I wouldn’t quite call the report a “damned lie,” but it is a case of using statistics in the service of blatant political propaganda. In its report, the Health Department employs unreliable preliminary data—heavily massaged and likely to be revised—to jump to an extremely questionable conclusion about an exceedingly complex subject.
In its release, the department says that employment at city bars and restaurants increased by 1,500 “seasonably adjusted” jobs from March to June. Since the new anti-smoking law went into effect on March 30, the report declares “the law has not had an overall negative impact on business.”
There are so many things wrong with this “report,” it’s difficult to know where to begin, but let’s start with the actual number of restaurant jobs in New York from March through June. First, we need to know that the government’s monthly employment data for New York City are not based on an actual count of jobs, which would be too burdensome to do every month, but on a projection made from a limited survey of local employers.
Because the government uses a small sample for these monthly reports, the data can be fairly inaccurate for individual industries, especially when it comes to picking up big employment shifts in one direction or another in turbulent economic times like this. The Bureau of Labor Statistics pointedly calls the monthly city job numbers “preliminary,” and the government frequently revises each month as more exact data come in.
What good are these monthly reports, then? Well, at the most they might indicate a direction the economy is heading, or something worth watching further as more exact data come in. But for long-term trends or studies, economists are much more likely to rely on job stats averaged over the course of an entire year for New York.
Not the Health Department. It used the monthly data to conclude something far more complex: the influence of a new law on an entire industry. For that you need not only accurate employment statistics but the ability to factor out other significant economic trends operating at the same time.
Moreover, the Health Department report says that the job numbers are “seasonally adjusted,” which adds yet another level of fiddling to what are already massaged data. Economists make seasonal adjustments to account for the fact that employers hire more workers during some times of the year, and fire them at others, in regular patterns. The seasonal adjustments are supposed to allow us to compare monthly job numbers in a way that smoothes out these temporary employment surges. But seasonal adjustments are themselves more art than science, and over the years I’ve seen so many different seasonal adjustment factors used for New York City that in the same month some economists can report jobs are declining while others will say jobs are increasing.
The city’s restaurant industry is especially subject to seasonal hiring patterns from March to June, when restaurants ramp up hiring for the tourist season. In every year since 1994, the city’s restaurants have hired somewhere between 7,000 and 10,000 new workers, in good times and bad.
To get a somewhat more accurate picture of what may be happening in the business right now, it makes more sense to look at the jobs data that are not seasonally adjusted from this year and compare each month to the same month last year, which reduces the impact of the seasonal hiring. Those figures show that in every month from March to June, the city had fewer restaurant jobs this year than it did in the same month last year. By contrast, in both 2000 and 2001, two years when the city’s restaurant industry grew, in every month from March to June restaurants recorded substantially more employment than for the same month the previous year.
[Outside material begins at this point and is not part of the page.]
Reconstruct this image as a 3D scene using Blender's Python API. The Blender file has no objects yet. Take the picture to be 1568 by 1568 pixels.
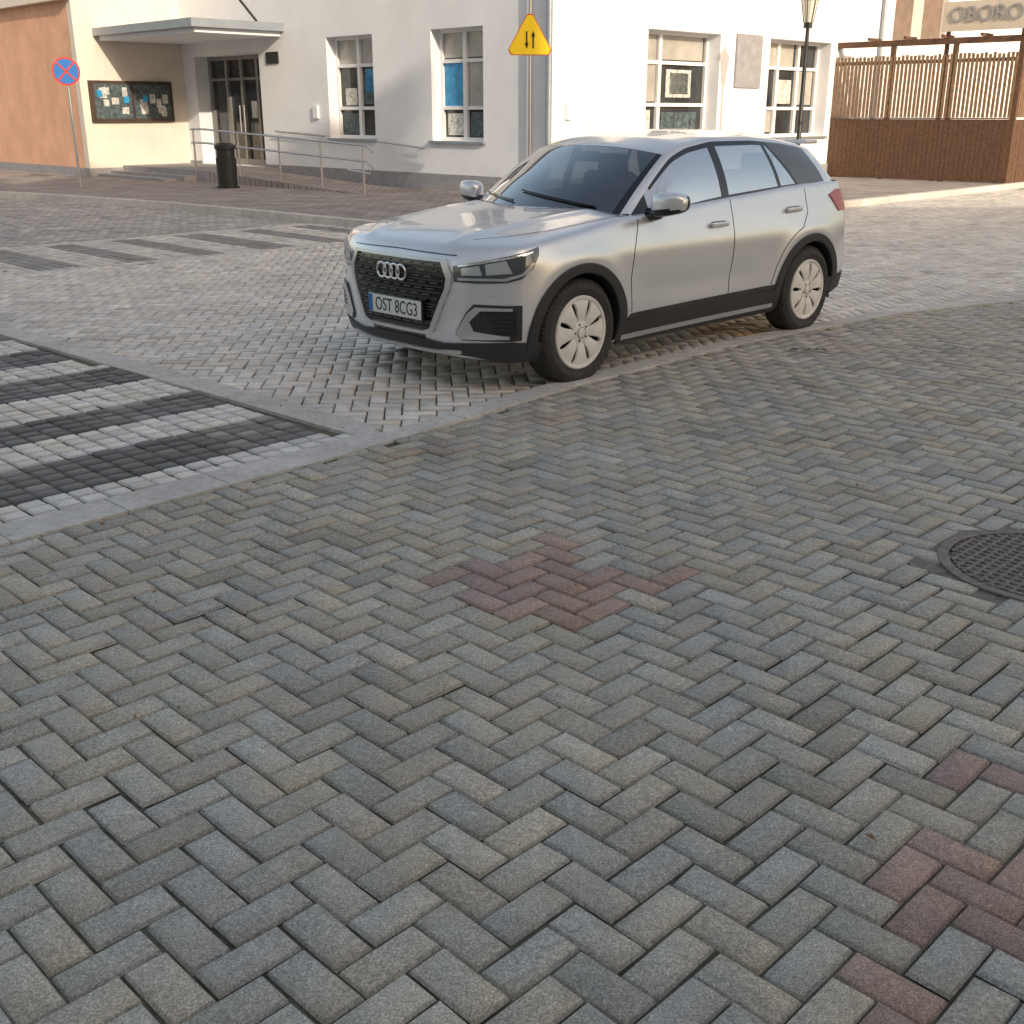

If I were inclined to draw even the most tentative conclusions from the preliminary data, it would be that the industry is still struggling to get out of its recession. That’s hardly something for the head of the Health Department—or more egregiously, for the head of the city’s Economic Development Department—to crow about. Nonetheless, both welcomed the jobs data in the Health Department study.
It will take a lot more time before we know what impact, if any, the anti-smoking laws have had in New York. But whatever the influence, one thing we know right now is that there is nothing in the extremely preliminary data we are seeing to suggest much good is going on in the city’s restaurant business. But don’t expect a press release on that from the administration any time soon.